The request> Take the lines from the one bearing "sel = rng.random(len(P)) < .15+.75*hi" to the one bearing "leaf_proto(.3, .15, .52), mats, w_, nm)", inclusive, and reproduce them exactly; include no other line.

Dataset section>
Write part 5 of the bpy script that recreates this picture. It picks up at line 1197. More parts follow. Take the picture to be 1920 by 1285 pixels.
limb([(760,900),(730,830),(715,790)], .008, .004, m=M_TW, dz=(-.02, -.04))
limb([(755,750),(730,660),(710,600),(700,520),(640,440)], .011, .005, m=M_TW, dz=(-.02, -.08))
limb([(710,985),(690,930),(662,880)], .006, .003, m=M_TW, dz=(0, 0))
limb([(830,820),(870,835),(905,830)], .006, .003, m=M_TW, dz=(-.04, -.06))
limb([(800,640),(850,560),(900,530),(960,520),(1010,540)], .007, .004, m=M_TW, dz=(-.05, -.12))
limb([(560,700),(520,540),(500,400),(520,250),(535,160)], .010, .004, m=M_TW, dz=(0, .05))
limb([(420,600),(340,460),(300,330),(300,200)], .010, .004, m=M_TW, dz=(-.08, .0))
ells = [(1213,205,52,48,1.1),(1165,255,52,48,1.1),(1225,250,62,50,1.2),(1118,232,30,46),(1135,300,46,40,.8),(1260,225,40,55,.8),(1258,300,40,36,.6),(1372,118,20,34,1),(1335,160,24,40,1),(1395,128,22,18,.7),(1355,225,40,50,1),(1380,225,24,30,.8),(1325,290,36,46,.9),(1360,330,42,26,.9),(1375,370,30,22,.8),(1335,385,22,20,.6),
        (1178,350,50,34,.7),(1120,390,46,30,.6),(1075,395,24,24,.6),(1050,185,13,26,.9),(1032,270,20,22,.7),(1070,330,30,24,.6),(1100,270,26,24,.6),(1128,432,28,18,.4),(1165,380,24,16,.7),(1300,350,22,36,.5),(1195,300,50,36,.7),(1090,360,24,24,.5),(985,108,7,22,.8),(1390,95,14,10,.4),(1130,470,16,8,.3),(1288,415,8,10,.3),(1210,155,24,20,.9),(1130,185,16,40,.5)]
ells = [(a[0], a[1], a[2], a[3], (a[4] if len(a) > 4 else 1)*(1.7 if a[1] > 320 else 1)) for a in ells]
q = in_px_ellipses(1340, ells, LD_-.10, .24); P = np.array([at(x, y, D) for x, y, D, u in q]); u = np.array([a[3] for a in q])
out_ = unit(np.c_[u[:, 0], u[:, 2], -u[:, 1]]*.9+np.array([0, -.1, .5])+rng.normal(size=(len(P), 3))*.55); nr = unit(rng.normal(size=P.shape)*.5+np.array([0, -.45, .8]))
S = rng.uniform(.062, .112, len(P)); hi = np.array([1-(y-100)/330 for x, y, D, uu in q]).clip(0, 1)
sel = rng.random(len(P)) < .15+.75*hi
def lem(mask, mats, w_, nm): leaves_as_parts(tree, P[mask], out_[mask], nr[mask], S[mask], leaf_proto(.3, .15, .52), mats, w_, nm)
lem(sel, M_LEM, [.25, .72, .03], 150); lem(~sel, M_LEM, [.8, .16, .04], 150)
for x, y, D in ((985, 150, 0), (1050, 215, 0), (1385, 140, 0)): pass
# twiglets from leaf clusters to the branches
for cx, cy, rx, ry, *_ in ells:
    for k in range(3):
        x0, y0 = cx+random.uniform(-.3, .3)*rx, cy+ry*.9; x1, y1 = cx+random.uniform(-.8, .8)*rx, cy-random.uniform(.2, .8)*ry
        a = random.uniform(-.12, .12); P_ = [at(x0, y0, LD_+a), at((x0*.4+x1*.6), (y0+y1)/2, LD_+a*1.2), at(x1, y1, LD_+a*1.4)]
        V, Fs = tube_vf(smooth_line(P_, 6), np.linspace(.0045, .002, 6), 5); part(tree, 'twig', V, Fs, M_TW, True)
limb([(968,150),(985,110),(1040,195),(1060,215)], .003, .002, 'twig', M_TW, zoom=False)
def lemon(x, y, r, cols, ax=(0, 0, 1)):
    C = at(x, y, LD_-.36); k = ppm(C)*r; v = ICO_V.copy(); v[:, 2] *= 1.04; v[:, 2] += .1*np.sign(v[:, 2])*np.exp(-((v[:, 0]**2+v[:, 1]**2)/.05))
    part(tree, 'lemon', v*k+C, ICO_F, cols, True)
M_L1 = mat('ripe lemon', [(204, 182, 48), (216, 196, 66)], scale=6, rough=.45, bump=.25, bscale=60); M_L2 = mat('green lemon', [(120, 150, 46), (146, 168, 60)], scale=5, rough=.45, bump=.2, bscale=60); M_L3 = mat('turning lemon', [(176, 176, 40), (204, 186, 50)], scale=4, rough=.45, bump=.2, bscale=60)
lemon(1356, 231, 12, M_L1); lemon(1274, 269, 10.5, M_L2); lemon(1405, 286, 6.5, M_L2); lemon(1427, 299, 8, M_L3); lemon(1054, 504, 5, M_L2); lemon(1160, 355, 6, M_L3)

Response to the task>
sel = rng.random(len(P)) < .15+.75*hi
def lem(mask, mats, w_, nm): leaves_as_parts(tree, P[mask], out_[mask], nr[mask], S[mask], leaf_proto(.3, .15, .52), mats, w_, nm)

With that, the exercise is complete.